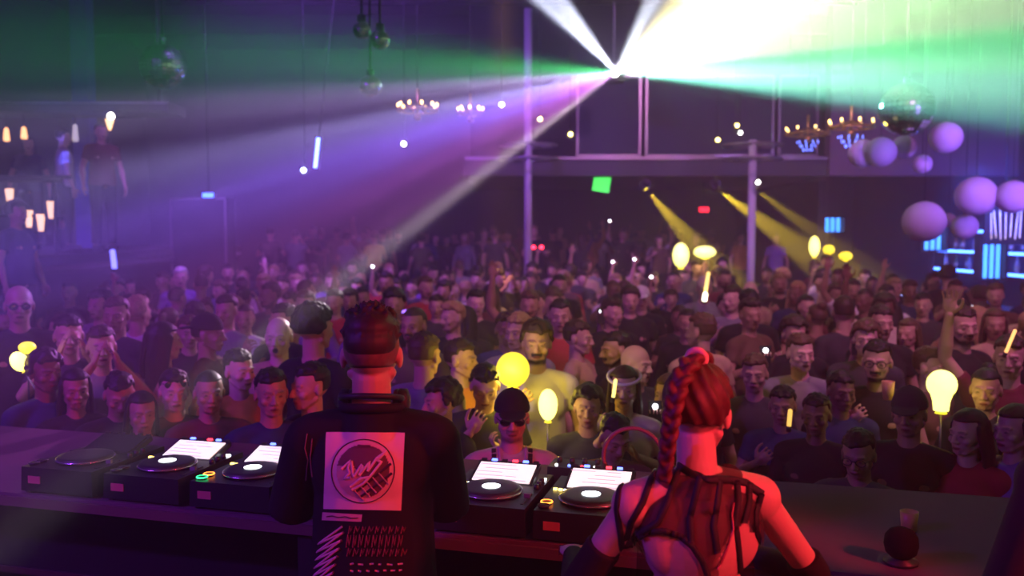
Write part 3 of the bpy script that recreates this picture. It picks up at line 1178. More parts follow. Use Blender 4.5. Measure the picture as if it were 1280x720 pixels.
# left canopy beam with hanging glass lights
p0, p1 = at(0, 134, 13.0), at(104, 142, 13.0)
g = empty('canopy_beam', (p0.x - 1.5, 13.0, p0.z))
tag(g, 'dark canopy beam with a thin pale edge above the mezzanine guests', 'beam')
MB().box((2.0, .3, .0), (3.9, .7, .14)).build('beam', M_BLACK, g)
MB().box((2.0, -.056, .06), (3.9, .012, .03)).build('edge_trim', M_TRIM, g)
MB().tube((3.7, .3, 0), (3.7, .3, ZC - p0.z - .01), .03).tube((.6, .3, 0), (.6, .3, ZC - p0.z - .01), .03).build('hanger', M_BLACK, g)
M_AMBER = mat('amber_glass', (1, .6, .3), .3, emit=(1, .45, .18), strength=2.5)
for px, py, h, Y, lab in ((8, 168, .20, 13.2, 'amber glass pendant lamp at the far left under the canopy beam'), (30, 166, .18, 13.2, 'dim amber pendant lamp second from the left under the canopy beam'),
                          (94, 166, .26, 13.2, 'tall pale pendant lamp right of the white-shirted guest')):
    p = at(px, py, Y)
    r = empty('pendant_lamp', p)
    tag(r, lab, 'pendant lamp')
    MB().lathe([(.01, h / 2), (.03, h * .4), (.045, -h * .4), (.03, -h / 2), (0.001, -h / 2)], n=14).build('glass_shade', M_AMBER if px < 60 else mat('pale_glass', (.8, .75, .8), .3, emit=(.8, .7, .75), strength=.6), r)
    MB().tube((0, 0, h / 2), (0, 0, p0.z - p.z - .06), .006, n=5).build('cord', M_BLACK, r)
# wall torch
p = at(137, 152, 12.4)
r = empty('torch_lamp', p)
tag(r, 'cone-shaped torch lamp with a bright warm bulb on a dark post', 'lamp')
MB().lathe([(.012, -.13), (.055, .02), (.06, .03), (.045, .03)], n=16).build('cone_shade', mat('torch_cone', (1, .7, .4), .4, emit=(1, .55, .25), strength=3), r)
MB().ball((.02, 0, .075), .045).build('bulb', M_WHITEBULB, r)
MB().tube((0, 0, -.12), (0, 0, 2.08 - p.z), .018).lathe([(.14, 2.082 - p.z), (.14, 2.11 - p.z), (.02, 2.13 - p.z)], n=16).build('post', M_BLACK, r)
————
**Short problem**: Without the pictures, retype the whole of the material above exactly.

**Answer for this exercise**:
Write part 3 of the bpy script that recreates this picture. It picks up at line 1178. More parts follow. Use Blender 4.5. Measure the picture as if it were 1280x720 pixels.
# left canopy beam with hanging glass lights
p0, p1 = at(0, 134, 13.0), at(104, 142, 13.0)
g = empty('canopy_beam', (p0.x - 1.5, 13.0, p0.z))
tag(g, 'dark canopy beam with a thin pale edge above the mezzanine guests', 'beam')
MB().box((2.0, .3, .0), (3.9, .7, .14)).build('beam', M_BLACK, g)
MB().box((2.0, -.056, .06), (3.9, .012, .03)).build('edge_trim', M_TRIM, g)
MB().tube((3.7, .3, 0), (3.7, .3, ZC - p0.z - .01), .03).tube((.6, .3, 0), (.6, .3, ZC - p0.z - .01), .03).build('hanger', M_BLACK, g)
M_AMBER = mat('amber_glass', (1, .6, .3), .3, emit=(1, .45, .18), strength=2.5)
for px, py, h, Y, lab in ((8, 168, .20, 13.2, 'amber glass pendant lamp at the far left under the canopy beam'), (30, 166, .18, 13.2, 'dim amber pendant lamp second from the left under the canopy beam'),
                          (94, 166, .26, 13.2, 'tall pale pendant lamp right of the white-shirted guest')):
    p = at(px, py, Y)
    r = empty('pendant_lamp', p)
    tag(r, lab, 'pendant lamp')
    MB().lathe([(.01, h / 2), (.03, h * .4), (.045, -h * .4), (.03, -h / 2), (0.001, -h / 2)], n=14).build('glass_shade', M_AMBER if px < 60 else mat('pale_glass', (.8, .75, .8), .3, emit=(.8, .7, .75), strength=.6), r)
    MB().tube((0, 0, h / 2), (0, 0, p0.z - p.z - .06), .006, n=5).build('cord', M_BLACK, r)
# wall torch
p = at(137, 152, 12.4)
r = empty('torch_lamp', p)
tag(r, 'cone-shaped torch lamp with a bright warm bulb on a dark post', 'lamp')
MB().lathe([(.012, -.13), (.055, .02), (.06, .03), (.045, .03)], n=16).build('cone_shade', mat('torch_cone', (1, .7, .4), .4, emit=(1, .55, .25), strength=3), r)
MB().ball((.02, 0, .075), .045).build('bulb', M_WHITEBULB, r)
MB().tube((0, 0, -.12), (0, 0, 2.08 - p.z), .018).lathe([(.14, 2.082 - p.z), (.14, 2.11 - p.z), (.02, 2.13 - p.z)], n=16).build('post', M_BLACK, r)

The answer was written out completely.